Konya'da, Metin ile Necla Büyükşen çiftinin av tüfeğiyle öldürülmesine ilişkin 3'ü tutuklu 4 sanığın yargılandığı davada, savcı esas hakkında mütalaa verdi.
Konya 5. Ağır Ceza Mahkemesince Adliye Konferans Salonu'nda görülen duruşmaya, tutuklu sanıklar Ertuğrul Çelik, Abdullah Başdemir ve Esra Taş ile taraf avukatlarının yanı sıra Büyükşen çiftinin çocukları Osman, Uğur ve Büşra Büyükşen katıldı.
Duruşmada söz verilen sanıklardan Başdemir, suçsuz olduğunu savunarak, "Ne kimseyi azmettirdim ne kimsenin evini araştırdım ya da adam gönderdim. Mağduriyetim büyük. 2 senedir haksız yere cezaevindeyim." dedi.
Sanık Çelik de kimseyi öldürmediğini, suçsuz olduğunu öne sürerek, mahkemenin uygun göreceği şekilde tahliyesini ve beraatini istedi.
Sanıklardan Taş ise önceki savunmalarını tekrarlayarak, "Ben bir insanı öldürebilecek ya da öldürtebilecek karakterde bir insan değilim. Vicdanım rahat. Tahliyemi talep ediyorum." ifadesini kullandı.
Büyükşen çiftinin kızları Büşra Büyükşen, "Ben gözümün önünde öldürülen anne ve babamın katilini net olarak teşhis ettim. Bir kurban seçmedim. Tutuklu sanıkların en ağır şekilde cezalandırılmasını istiyorum." diye konuştu.
Osman ve Uğur Büyükşen de sanıklardan şikayetçi olduklarını beyan etti.Esas hakkındaki son görüşünü açıklayan Cumhuriyet savcısı, olayın maktul Metin Büyükşen'in oğlu ve geliniyle "mehir" anlaşmazlığından kaynaklandığı zannıyla soruşturmanın başlatıldığı, süreç içinde elde edilen delillerin sanık Esra Taş, Abdullah Başdemir ve Ertuğrul Çelik'i işaret ettiği belirtildi.
Mütaalada, "Hüseyin K. ve ailesine yönelik bir saldırı amaçlanırken katil zanlısının yanlışlıkla maktullerin evine girmiş olabileceği" yönündeki bilgiler üzerine soruşturmanın genişletildiği aktarıldı.
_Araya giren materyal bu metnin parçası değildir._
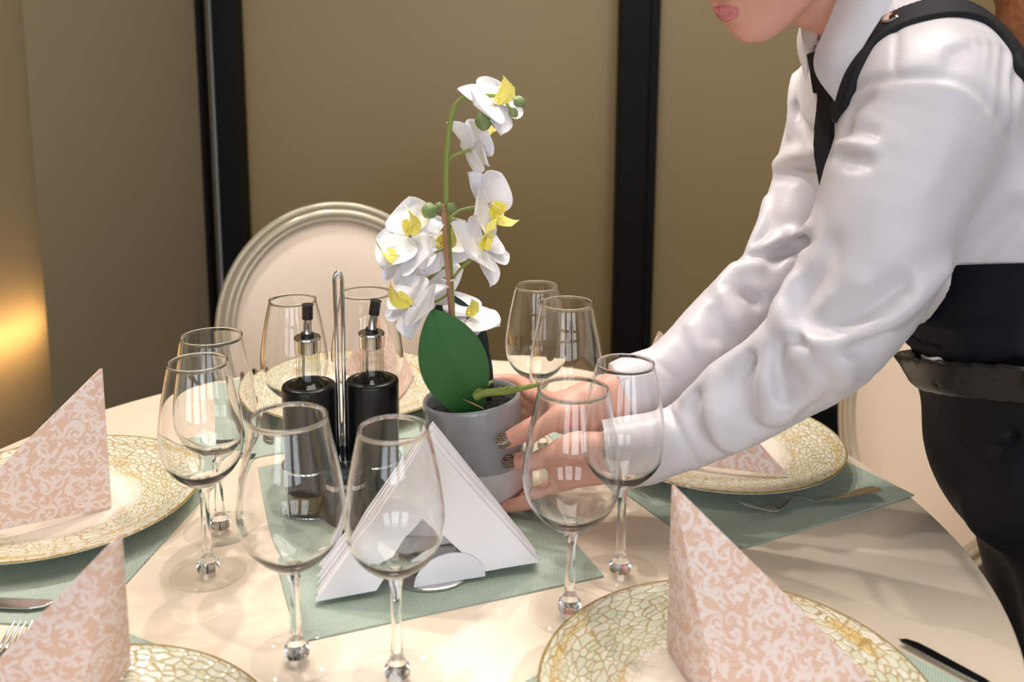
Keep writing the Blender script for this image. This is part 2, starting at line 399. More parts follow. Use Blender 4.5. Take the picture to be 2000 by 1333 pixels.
# light batten behind the frosted pane at the left edge
d_=_ray(50,641); sB=hit_left(50); qB=LA+Ld*sB; zB=CAMH+TZ+d_[2]*(qB[1]/d_[1])
eb=NT('warm_light_batten'); em=eb.new('ShaderNodeEmission'); em.inputs[0].default_value=(1.0,0.70,0.40,1); em.inputs[1].default_value=32.0; eb.l.new(em.outputs[0],eb.o.inputs[0])
P_=[LA+Ld*(SPLIT+0.015)-Ln*0.06,LA+Ld*(SPLIT+0.95)-Ln*0.06]
bt=MB().tube([(*P_[0],zB),(*P_[1],zB)],0.016,16).build('light_batten',eb.m); tag(bt,'warm glowing light strip behind the frosted pane at the left edge','light')
# ================================================================== TABLE
TC=np.array([-0.1168,0.9616]); TR=0.6033
tb=thing('dining_table',(TC[0],TC[1],0),'round cream dining table laid for five guests','table')
b=MB().lathe([(0.0001,TZ-0.03),(TR-0.012,TZ-0.03),(TR,TZ-0.024),(TR,TZ-0.003),(TR-0.003,TZ),(0.0001,TZ)],160,(TC[0],TC[1],0)); b.build('tabletop',M['table'],tb,angle=50)
b=MB().lathe([(0.045,0.03),(0.045,TZ-0.05),(0.16,TZ-0.034),(0.16,TZ-0.031),(0.0001,TZ-0.031)],40,(TC[0],TC[1],0)); b.build('pedestal',M['chair_frame'],tb)
b=MB().lathe([(0.0001,0),(0.29,0),(0.29,0.012),(0.05,0.03),(0.0001,0.03)],60,(TC[0],TC[1],0)); b.build('foot',M['chair_frame'],tb)
# ---------------------------------------------------------------- placemats
def rd(phi): a=math.radians(phi); return np.array([math.cos(a),math.sin(a)]),np.array([-math.sin(a),math.cos(a)])
def placemat(c,ax,ay,w,h,label,group='woven placemats'):
    """flat mat centred at c, half sizes w along ax, h along ay"""
    th=0.0015; b=MB(); N=1
    pts=[c+ax*sx*w+ay*sy*h for sx,sy in((-1,-1),(1,-1),(1,1),(-1,1))]
    t=[(*p,TZ+0.0004+th) for p in pts]; lo=[(*p,TZ+0.0004) for p in pts]
    b.add(t+lo,[(0,1,2,3),(7,6,5,4)]+[(i,4+i,4+(i+1)%4,(i+1)%4) for i in range(4)],[(0,0),(2*w,0),(2*w,2*h),(0,2*h)]*2)
    o=b.build('placemat',M['mat'],None,smooth=False); return tag(o,label,'placemat',group)
SET=dict(L=(174.2,0.252,0.005),E=(107,0.258,0.0),R=(27.8,0.272,0.002),FR=(-49.5,0.268,0.03),FL=(-117,0.262,0.0))
where=dict(L='on the left side of the table under the leftmost plate',E='at the far side before the oval chair back',R="on the right under the sleeves",FR='at the lower right edge under the nearest plate',FL='at the lower left corner under the cut-off plate')
for k,(phi,r0,t0) in SET.items():
    e,t=rd(phi); placemat(TC+e*(r0+0.152)+t*t0,e,t,0.152,0.1925,'sage green woven placemat '+where[k])
ca=np.array([-0.189,0.772]); cb=np.array([0.0945,0.8826]); ux=nrm(cb-ca); uy=np.array([-ux[1],ux[0]])
placemat(ca+ux*0.152+uy*0.192,ux,uy,0.152,0.192,'sage green woven placemat under the cruet and napkin holder')
# ---------------------------------------------------------------- plates
PLC=dict(L=(-0.517,1.014),R=(0.2725,1.171),FR=(0.1785,0.680),FL=(-0.314,0.576),E=(-0.244,1.375))
plab=dict(L='cream plate with gold crackle glaze at the left edge of the table',R="crackle glazed plate on the right, below the waitress's forearms",FR='crackle glazed plate nearest the camera at lower right',FL='crackle glazed plate cut off at the bottom left',E='crackle glazed plate at the far side, behind the black bottles')
prof=[(0.0001,0.003),(0.055,0.003),(0.058,0.0),(0.062,0.0),(0.066,0.004),(0.10,0.0075),(0.13,0.013),(0.152,0.0205),(0.1565,0.0222),(0.157,0.0235),(0.156,0.0245),(0.150,0.0232),(0.128,0.0165),(0.10,0.0105),(0.075,0.0085),(0.0001,0.008)]
P0=None
for k,c in PLC.items():
    loc=(c[0],c[1],TZ+0.0022)
    if P0 is None:
        b=MB().lathe(prof,120); P0=b.build('plate',M['plate'],None,angle=60); o=P0
    else: o=P0.copy(); COL.objects.link(o)
    o.location=loc; o.rotation_euler=(0,0,random.uniform(0,6)); tag(o,plab[k],'plate','crackle glazed dinner plates')
PZ=TZ+0.0108
# ---------------------------------------------------------------- folded napkins on the plates
def napkin(A,F,B1,B2,label,bow=0.006):
    """standing folded napkin: crest from apex A to foot F, a face to each side"""
    root=thing('folded_napkin',F,label,'napkin','damask napkins standing on the plates')
    A,F,B1,B2=[np.asarray(p,float) for p in (A,F,B1,B2)]
    for q,B in enumerate((B1,B2)):
        nn=nrm(np.cross(F-A,B-A)); out=nrm(F-0.5*(B1+B2)); 
        if np.dot(nn,np.r_[out[:2],0.2])<0: nn=-nn
        fu=nrm(F-A); fv=nrm((B-A)-fu*np.dot(B-A,fu))
        for lay in range(2):
            b=MB(); N=10
            th=0.0011
            def fn(u,v,lay=lay):
                # u along the crest A->F, v towards B
                p=A+(F-A)*u*(1-v)+(B-A)*u*v
                w=bow*math.sin(PI*v)*u*(1-0.3*u)
                p=p+nn*(w-lay*0.0016)
                return p,nn
            b.grid(lambda u,v:fn(0.012+0.988*u,v),N,N,th,uv=None)
            for i,pv in enumerate(b.v):
                d=np.array(pv)-A; b.uv[i]=(float(np.dot(d,fu))+0.31*q,float(np.dot(d,fv))+0.17*q)
            b.build('napkin_face' if lay==0 else 'inner_fold',M['damask'],root,angle=60)
def plate_top(r): return 0.0022+float(np.interp(r,[0,0.075,0.10,0.128,0.150,0.157],[0.008,0.0085,0.0105,0.0165,0.0232,0.0245]))
def T2(u,v):
    z=0.0145
    for _ in range(6):
        q=T(u,v,z); r=min(math.hypot(q[0]-c[0],q[1]-c[1]) for c in PLC.values()); z=plate_top(r)+0.0022 if r<0.16 else 0.027
    return T(u,v,z)
napkin(Wp(199,718,1.012),T2(217,990),T2(-150,1062),T2(185,905),'pink damask napkin standing on the leftmost plate')
napkin(Wp(1287,645,1.165),T2(1268,897),T2(1205,840),T2(1540,930),"pink damask napkin on the right plate, half hidden by the waitress's sleeves")
napkin(Wp(1313,945,0.745),T2(1404,1388),T2(1303,1262),T2(1702,1328),'large pink damask napkin standing on the nearest plate at lower right')
napkin(Wp(238,1040,0.640),T2(150,1392),T2(-110,1400),T2(256,1300),'pink damask napkin standing at the bottom left corner')
napkin(Wp(742,600,1.385),T2(770,790),T2(655,735),T2(808,730),'pink damask napkin on the far plate behind the oil bottles')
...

Olaydan yaralı kurtulan Büşra Büyükşen'in, eylemi gerçekleştiren kişi olarak Ertuğrul Çelik'i kesin ve net şekilde teşhis ettiğini anlatan savcı, dosya kapsamında Ertuğrul Çelik'in, maktul Büyükşen çifti ya da Hüseyin K'nin anne-babasını öldürmesi için bir nedeninin bulunmadığını belirtti.
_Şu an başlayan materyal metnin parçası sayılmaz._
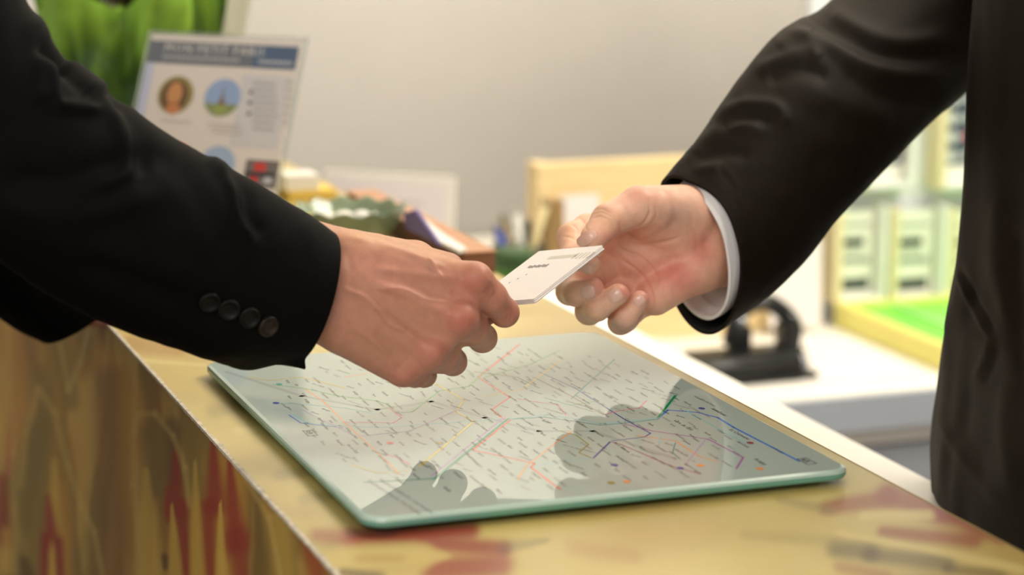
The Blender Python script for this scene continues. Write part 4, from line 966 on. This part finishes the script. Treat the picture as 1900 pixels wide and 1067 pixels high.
# flat papers on the worktop
for i, (px, py, w_p, l_p, a_, lab) in enumerate(((1250, 660, .15, .21, .2, 'blank white paper lying on the worktop left of the hole punch'), (1610, 655, .16, .22, -.1, 'blank white paper lying on the worktop by the green tray'))):
    c = onz(px, py, DZ); Rz = np.array([[math.cos(a_), -math.sin(a_), 0], [math.sin(a_), math.cos(a_), 0], [0, 0, 1]])
    tag(box('loose_paper', (-w_p/2, -l_p/2, .0006), (w_p/2, l_p/2, .0014), M['paper'], R=Rz, org=(c[0]-(.03 if i == 0 else .07), c[1]-.02, DZ), bev=0), lab, 'paper')
# green tray with a yellow rim
tray = empty('green_tray', (1.4, 1.45, DZ), 'bright green tray with a yellow rim on the right of the worktop', 'tray')
M['yellow'] = material('pale_yellow_rim', (238, 232, 132), .5); M['green'] = material('bright_green_plastic', (120, 222, 70), .25, vary=.12, vscale=12)
box('tray_base', (1.172, 1.305, DZ+.0006), (1.85, 1.60, DZ+.026), M['green'], tray, bev=.001)
for lo, hi in (((1.160, 1.298, DZ+.0006), (1.1718, 1.606, DZ+.034)), ((1.172, 1.298, DZ+.0006), (1.85, 1.3048, DZ+.030)), ((1.172, 1.6005, DZ+.0006), (1.85, 1.606, DZ+.034))): box('tray_rim', lo, hi, M['yellow'], tray, bev=.001)
for i, x_ in enumerate((1.24, 1.36, 1.5)): box('glossy_divider', (x_, 1.31, DZ+.0262), (x_+.012, 1.595, DZ+.030), material('pale_green_film', (176, 236, 150), .15), tray, bev=.0005)
# brochure rack behind the tray
rack = empty('brochure_rack', (1.75, 1.66, DZ), 'pale wall rack with two rows of leaflet pockets at the right', 'rack')
M['rackw'] = material('rack_panel', (226, 228, 232), .5); M['pocket'] = material('cream_pocket', (232, 220, 176), .5); M['pocketf'] = material('pale_pocket_rim', (234, 236, 230), .4)
box('rack_panel', (1.13, 1.645, DZ+.0006), (2.5, 1.665, 1.75), M['rackw'], rack, bev=.001)
BRO = material('brochure_paper', (236, 236, 222), .55); BINK = material('brochure_black_band', (60, 70, 66), .5); BGR = material('brochure_grey_text', (150, 156, 146), .5); BDK = material('brochure_blue_grey_block', (74, 82, 96), .5); BRD = material('brochure_red_dot', (206, 70, 84), .5); BLT = material('brochure_pale_print', (196, 200, 200), .5)
def brochure(x_, z_, w_b, h_b, kind, lab):
    t = empty('brochure', (x_+w_b/2, 1.63, z_), lab, 'brochure', 'leaflets in the wall rack')
    box('cover', (x_, 1.626, z_), (x_+w_b, 1.632, z_+h_b), BRO, t, bev=.0005)
    f = lambda nm, a0, a1, b0, b1, m: flat(nm, [(x_+w_b*a0, 1.6255, z_+h_b*b0), (x_+w_b*a1, 1.6255, z_+h_b*b0), (x_+w_b*a1, 1.6255, z_+h_b*b1), (x_+w_b*a0, 1.6255, z_+h_b*b1)], m, t)
    if kind == 0:
        f('black_band', .12, .88, .05, .19, BINK); f('title_line', .1, .9, .36, .44, BGR); f('title_line', .1, .7, .50, .55, BGR); f('picture', .15, .72, .58, .68, BINK); f('title_line', .1, .9, .8, .84, BGR)
    else:
        f('dark_block', .0, 1., .14, .98, BDK)
        for r_ in range(5):
            for c_ in range(2):
                cx_, cz_ = x_+w_b*(.28+.45*c_), z_+h_b*(.22+.16*r_); rr = w_b*.15
                flat('round_picture', [(cx_+rr*math.cos(a)*1.2, 1.6252, cz_+rr*.8*math.sin(a)) for a in np.linspace(0, 2*math.pi, 14, endpoint=False)], BRD if (r_, c_) == (1, 1) else BLT, t)
def pocket(x_, z_, w_b, h_b):
    k_ = empty('x', (0, 0, 0), '', ''); bpy.data.objects.remove(k_)
    box('pocket_side', (x_-.014, 1.606, z_-.008), (x_-.002, 1.6445, z_+h_b+.006), M['pocket'], rack, bev=.001)
    box('pocket_side', (x_+w_b+.002, 1.606, z_-.008), (x_+w_b+.012, 1.6445, z_+h_b+.006), M['pocketf'], rack, bev=.001)
    box('pocket_floor', (x_-.002, 1.606, z_-.008), (x_+w_b+.002, 1.6445, z_-.001), M['pocketf'], rack, bev=.001)
k_ = 0
for row, (py0, py1, kind) in enumerate(((548, 392, 0), (338, 120, 1))):
    for j, (pa, pb_) in enumerate(((1552, 1618), (1655, 1728), (1760, 1832)) if row == 0 else ((1505, 1580), (1600, 1672), (1744, 1816))):
        A = ony(pa, py0, 1.6255); B = ony(pb_, py0, 1.6255); T_ = ony(pa, py1, 1.6255)
        w_b, h_b = B[0]-A[0], T_[2]-A[2]; pocket(A[0], A[2], w_b, h_b)
        brochure(A[0], A[2], w_b, h_b, kind, (('cream leaflet with a black band in the lower rack row, nearest the sleeve', 'cream leaflet with a black band in the middle of the lower rack row', 'cream leaflet in the lower rack row beside the brown jacket front'),
                 ('dark leaflet in the upper rack row hidden behind the sleeve', 'dark leaflet with a red dot in the upper rack row, by the sleeve edge', 'dark leaflet with round pictures in the upper rack row beside the jacket front'))[row][j])

# ------------------------------------------------------------------ objects on the worktop beyond the hands
fr = onz(917, 507, 1.05); M['brown'] = material('brown_board', (128, 84, 62), .6, vary=.08, vscale=20)
bxm = empty('brown_tray', (.305, fr[1]+.16, 1.05), 'narrow brown tray along the clerk edge of the counter, behind the offered card', 'tray')
X0, X1, Y0, Y1, Z0, Z1 = .294, .3225, fr[1], fr[1]+.36, 1.0504, 1.0685
box('tray_floor', (X0, Y0, Z0), (X1, Y1, Z0+.003), M['brown'], bxm, bev=.0004)
for nm, lo, hi in (('tray_front', (X0, Y0, Z0+.003), (X1, Y0+.003, Z1)), ('tray_back', (X0, Y1-.003, Z0+.003), (X1, Y1, Z1)), ('tray_side', (X0, Y0+.003, Z0+.003), (X0+.003, Y1-.003, Z1)), ('tray_side', (X1-.003, Y0+.003, Z0+.003), (X1, Y1-.003, Z1))): box(nm, lo, hi, M['brown'], bxm, bev=.0004)
box('tray_lid', (X0-.001, Y0-.001, Z1+.0002), (X1+.001, Y1+.001, Z1+.002), material('light_brown_lid', (188, 140, 108), .6), bxm, bev=.0005)
def wedge(nm, P, lab, cat, m, th_=.0025):
    P = np.array(P); nrm = np.cross(P[1]-P[0], P[2]-P[0]); nrm /= np.linalg.norm(nrm); nrm = nrm if nrm[2] > 0 else -nrm; n_ = len(P)
    V = list(P)+list(P+nrm*th_); Fc = [tuple(range(n_))[::-1], tuple(range(n_, 2*n_))]+[(j, (j+1) % n_, (j+1) % n_+n_, j+n_) for j in range(n_)]
    return tag(mesh_obj(nm, V, Fc, m, None, smooth=False), lab, cat)
lz_ = Z1+.0026
q0, q1 = onz(752, 424, lz_+.0004), onz(816, 456, lz_+.0004); q2 = at(770, 390, 2.02); q3 = at(748, 396, 2.06)
wedge('folded_leaflet', [q0, q1, q2, q3], 'folded violet-blue leaflet propped beside the green dish', 'leaflet', material('violet_blue_print', (120, 108, 176), .5, vary=.15))
wedge('paper_scrap', [onz(x, y, lz_+.0005) for x, y in ((800, 446), (852, 471), (866, 466), (818, 436), (772, 398), (766, 404))], 'crumpled white paper lying on the brown tray', 'paper', M['paper'], .003)
# document holder
dA, dB = at(598, 318, 3.02), at(838, 308, 2.96); dh = dA[2]-DZ
doc = empty('document_frame', ((dA[0]+dB[0])/2, (dA[1]+dB[1])/2, DZ), 'white framed notice standing in front of the grey wall', 'frame')
ex = (dB-dA); ex[2] = 0; W_ = np.linalg.norm(ex); ex /= W_; en = np.array([ex[1], -ex[0], 0]); en = en if en@(CAM-dA) > 0 else -en
def dslab(nm, a0, a1, z0, z1, h0, h1, m):
    V = [np.array([dA[0], dA[1], 0])+ex*a+en*(h-(z-DZ)*.06)+np.array([0, 0, z]) for h in (h0, h1) for a, z in ((a0, z0), (a1, z0), (a1, z1), (a0, z1))]
    return mesh_obj(nm, V, [(0, 3, 2, 1), (4, 5, 6, 7), (0, 1, 5, 4), (1, 2, 6, 5), (2, 3, 7, 6), (3, 0, 4, 7)], m, doc, smooth=False)
dslab('frame_back', 0, W_, DZ+.0005, DZ+dh, 0, .006, material('white_frame', (246, 240, 232), .5))
dslab('notice', .012, W_-.012, DZ+.014, DZ+dh-.010, .006, .0066, M['paper_pink'])
for i in range(7): dslab('printed_line', .05+.01*(i % 3), W_-.04-.02*(i % 2), DZ+dh-.04-i*.022, DZ+dh-.034-i*.022, .0066, .0068, material('faint_grey_print', (226, 214, 216), .6))
# pen pot
pp = at(962, 520, 2.86); pen = empty('pen_pot', (pp[0], pp[1], DZ), 'dark pen pot behind the card on the worktop', 'pen pot')
hz = at(962, 452, 2.86)[2]-DZ
lathe('pot_body', [(.030, 0.0005), (.033, .004), (.034, hz), (.031, hz), (.029, .01), (.001, .008)], (pp[0], pp[1], DZ), material('dark_olive_pot', (64, 62, 44), .5), pen, seg=28)
for i, (xa, ya, xb, yb, r_, c_, nm, lab) in enumerate(((968, 470, 958, 398, .0052, (214, 214, 206), 'pen', 'white pen leaning left in the dark pen pot'), (985, 470, 1012, 384, .0050, (206, 190, 140), 'pencil', 'cream pencil leaning right in the dark pen pot'),
        (940, 470, 924, 432, .0060, (60, 84, 170), 'pen', 'blue-capped pen at the left of the dark pen pot'), (956, 480, 934, 410, .0045, (120, 104, 60), 'pencil', 'olive pencil at the back of the dark pen pot'), (978, 478, 980, 420, .006, (70, 66, 56), 'marker', 'dark marker standing upright in the dark pen pot'))):
    d_ = 2.86+(.008, -.006, .010, -.012, .014)[i]
    A, B = at(xa, ya, d_), at(xb, yb, d_); A = A+(A-B)*.9
    tp = B+(B-A)/np.linalg.norm(B-A)*.010
    t = empty(nm, A, lab, nm, 'pens in the pen pot'); tube('barrel', [A, B], r_, material('pen_barrel', c_, .35), t, seg=12)
    tube('tip', [B, tp], [r_*.95, r_*.25], material('pen_tip', tuple(int(v*.8) for v in c_), .4), t, seg=12)
# wooden block and green tin between the pot and the board
wb = at(1026, 520, 2.9)
blk = tag(box('wooden_block', (wb[0]-.013, wb[1]-.012, DZ+.0005), (wb[0]+.011, wb[1]+.012, at(1026, 362, 2.9)[2]), material('worn_wood', (164, 132, 84), .6, vary=.3, vscale=18, stretch=(6, 6, 1)), bev=.003), 'narrow upright wooden block left of the wooden board', 'block')
gt = at(950, 520, 2.72)
tin = empty('green_tin', (gt[0], gt[1], DZ), 'small green tin behind the card, right of the brown box', 'tin')
lathe('tin_body', [(.024, 0.0005), (.025, .003), (.025, at(950, 460, 2.72)[2]-DZ-.02)], (gt[0], gt[1], DZ), material('green_paint', (74, 122, 46), .5), tin, seg=24)
lathe('tin_lid', [(.026, 0), (.026, .018), (.024, .02), (.001, .0205)], (gt[0], gt[1], at(950, 460, 2.72)[2]-.02), material('dark_green_lid', (52, 84, 40), .5), tin, seg=24)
Savcı mütaalasında şunları kaydetti:
"Dosya içeriğinde yer alan iletişim tespitinde yer alan kayıtlardan anlaşılacağı üzere Esra ve Abdullah'ın hayatın olağan akışına uymayacak şekilde tedirgin hareketler ve konuşmalar yaptığı, tanık Hatice B'nin sanıklar Abdullah ve Esra arasında gerçekleştiğini iddia ettiği, Abullah'ın Esra'ya hitaben Hüseyin K'nin ailesini kastederek, 'Artık seni tehdit edemezler, adamlarımı gönderdim. İçin rahat olsun. Ben onları öldürttüm.' şeklinde sözler söylediği, sanıklar Esra Taş ve Abdullah Başdemir'in azmettirmesi sonucu Sanık Ertuğrul Çelik'in Hüseyin K'nin ailesini öldürmek isterken evlerin ve sokakların birbirine çok benzediği İsmil Mahallesinde yanlışlıkla maktuller Metin ve Necla Büyükşen'i öldürmesi suretiyle sanıkların üzerine atılı kasten öldürme suçunu işledikleri anlaşılmıştır."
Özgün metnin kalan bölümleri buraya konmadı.